I am not a fan of the Charismatics and Pentecostals for the same reason that Montanism was declared a heresy. If anyone can prophesy then who is to decide which prophesies are valid? And if any are valid, must they be set alongside the Scriptures? But Charismatic and Pentecostal churches grow and Orthodox churches decline because the former are fervent and the later are not. As humans we want to follow someone exciting who “fervently” tells us what is true and what is not. Unfortunately these fervent individuals have been as human as the rest of us and their teachings have in various ways failed. We know of Montanism today only because of the Christian Apologists who “fervently” attacked it.

“The personal commitment and pattern of life of contemporary religious groups Orthodoxy calls deeply heretical, such as Mormonism and Jehovah’s Witnesses . . . is precisely what one ought to be able to expect from orthodox Christians if they really believe in the truth of the doctrines to which their creedal and confessional positions formally commit them.” [Brown, p. 451]

An “orthodox fervency” is possible in this modern world, but it needs to be “in the world” in order to be effective, and in order to be there it needs to maintain a high level of religious consciousness in order to avoid succumbing to “that very-tempting-world.” Paul once told the Christians to follow him as he followed Christ.
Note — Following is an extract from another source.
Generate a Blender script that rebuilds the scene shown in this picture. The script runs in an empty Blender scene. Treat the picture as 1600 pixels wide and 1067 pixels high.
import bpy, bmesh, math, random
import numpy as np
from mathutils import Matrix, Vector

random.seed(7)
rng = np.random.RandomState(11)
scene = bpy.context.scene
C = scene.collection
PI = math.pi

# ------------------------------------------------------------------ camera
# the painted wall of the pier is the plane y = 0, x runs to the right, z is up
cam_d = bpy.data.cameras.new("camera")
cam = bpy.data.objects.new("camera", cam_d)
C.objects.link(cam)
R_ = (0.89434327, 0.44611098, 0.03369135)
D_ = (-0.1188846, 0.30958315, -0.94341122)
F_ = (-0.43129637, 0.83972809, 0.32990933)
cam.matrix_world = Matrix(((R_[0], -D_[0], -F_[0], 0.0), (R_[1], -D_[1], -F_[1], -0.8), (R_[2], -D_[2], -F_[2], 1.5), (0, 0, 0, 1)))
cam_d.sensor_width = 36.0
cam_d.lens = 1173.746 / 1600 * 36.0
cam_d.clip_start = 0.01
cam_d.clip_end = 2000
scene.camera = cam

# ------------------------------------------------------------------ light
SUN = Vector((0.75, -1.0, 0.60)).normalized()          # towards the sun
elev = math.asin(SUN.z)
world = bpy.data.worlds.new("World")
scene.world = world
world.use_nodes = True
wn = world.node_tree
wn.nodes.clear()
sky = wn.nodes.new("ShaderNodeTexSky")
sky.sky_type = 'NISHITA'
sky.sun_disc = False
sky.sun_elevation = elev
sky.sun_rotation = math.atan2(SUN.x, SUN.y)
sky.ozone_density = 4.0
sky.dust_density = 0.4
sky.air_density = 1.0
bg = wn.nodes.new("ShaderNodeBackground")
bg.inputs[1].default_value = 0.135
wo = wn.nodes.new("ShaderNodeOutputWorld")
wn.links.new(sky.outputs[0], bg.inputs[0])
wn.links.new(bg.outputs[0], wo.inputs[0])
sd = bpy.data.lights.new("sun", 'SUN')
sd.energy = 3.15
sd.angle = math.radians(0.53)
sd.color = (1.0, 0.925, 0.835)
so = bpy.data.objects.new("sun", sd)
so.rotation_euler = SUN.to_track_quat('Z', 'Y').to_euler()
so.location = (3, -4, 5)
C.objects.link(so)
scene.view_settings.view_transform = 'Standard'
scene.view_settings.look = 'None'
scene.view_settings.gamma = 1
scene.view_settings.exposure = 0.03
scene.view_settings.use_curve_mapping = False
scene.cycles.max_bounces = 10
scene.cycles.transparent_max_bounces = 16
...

Who could say that today? Paul could go into Athens and preach the “unknown God.” Who would be willing to go into Athens today with that sort of fervency? Christians feel safer hunkering down in their little religious ghettos. That’s surely better than nothing, but a cloud is forming over them:

The following is from “Hudson New York” http://www.hudson-ny.org/1536/islam-religion-of-europe

“According to the Pew Research Center, Islam is already the fastest-growing religion in Europe, where the number of Muslims has tripled over the past 30 years. Most demographers forecast a similar or even higher rate of growth in the coming decades. . . Europe is spiritually beset by a morally relativistic post-modern worldview that encourages indifference to religion, especially of the Judeo-Christian variety. Religious apathy, induced by secular humanism, has emerged as the defining characteristic of contemporary European society; has created a huge spiritual vacuum that Islam is eager, willing and determined to fill.”